Energy, while vital, is not the only component in any part of an economy.
> Companies can't survive in a peak world without manufacturing crap. Sell more because your tools break.
This cuts both ways. If tools break too often or too easily, someone else will manufacture a tool that lasts. That tool will then sell millions or even billions of units. This can sustain a company for quite a long time.
> So now they are looking at how to do that under the premise of eternal growth
No one believes in or expects "eternal" growth. It is well known that any bubble fueled by cheap money, government bailouts, corporate welfare, or any other intervention will eventually burst. This is planned for by the very largest companies. Companies without the resources to plan for these market crashes simply do the best that they can.
> They will try to lock us down in the hardware = deprecate older hardware and force you to move to never software with TLS 1.3
I feel your pain here as an enthusiast for older hardware, but this is simply untrue. No one ever forced me to give up my ZX81, my XT, or my PPC lampshade iMac. I have them, I've kept them running, and they're fine. The XT and PPC can get online just fine either with a TLS bridge or with sites like 68k.news and frogfind.com. The constant upgrade cycle is optional. People are keep phones longer than ever. The cool-down in the PC market indicates that those enthusiasts who wanted to upgrade have done so. The heat up now is likely to be datacenters where the next wave of AMD Epyc offers a very massive energy to performance trade-off against Skylake SP. All of that said, eWaste is an issue and companies who make hardware that cannot be serviced and/or upgraded easily should probably pay a tax on it.

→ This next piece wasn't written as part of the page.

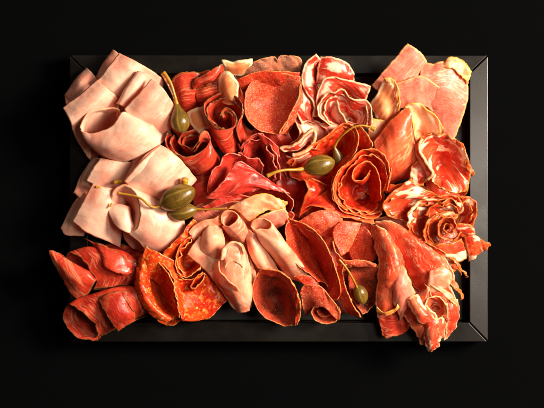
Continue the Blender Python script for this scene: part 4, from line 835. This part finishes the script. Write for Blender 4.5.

> Since processors now have peaked
There's plenty of room at the bottom. Seriously. I do not normally make appeals to authority because doing so is stupid, but we are talking about the most complicated machines humans have ever created. In this case, I would urge you to listen to the guy who has made these machines with extreme success: Jim Keller. He thinks we still have a long roadway of improvements before we are forced to change the industry in major ways (Gallium Arsenide or quantum or something).
> Anything manufactured today will probably have hardware kill-switches or programmed obsolescence
Already kind of illegal in some jurisdictions, and already a thing in others. Mixed bag there. However, also completely untrue as you used "anything". For example, in the automobile space you can sill get a Jeep with solid axels, a simple naturally aspirated V6, body on frame, and able to be serviced in pretty much any garage anywhere. The will to deal with tradeoffs of such a vehicle is the largest obstacle. Likewise, with computing, the willingness to deal with the tradeoffs is the problem. Do you want the best performance with most convenience? Then you likely want an M1/M2 MBP, and there you are not very serviceable. You could always get a Framework or build yourself a desktop. You can even run Linux, BSD, or Haiku if you want to make sure that your software will be serviceable by you.
In any case, the limit is on you. You can choose the locked-down products, or you can choose open platforms. Most people choose a mixture based upon their needs and preferences. The preponderance of that selfsame majority then determines the overall direction of global markets. This isn't some shadowy cabal purposefully making a system that is unsustainable, this is the consequence of an aggregate of choices that put momentum behind certain things.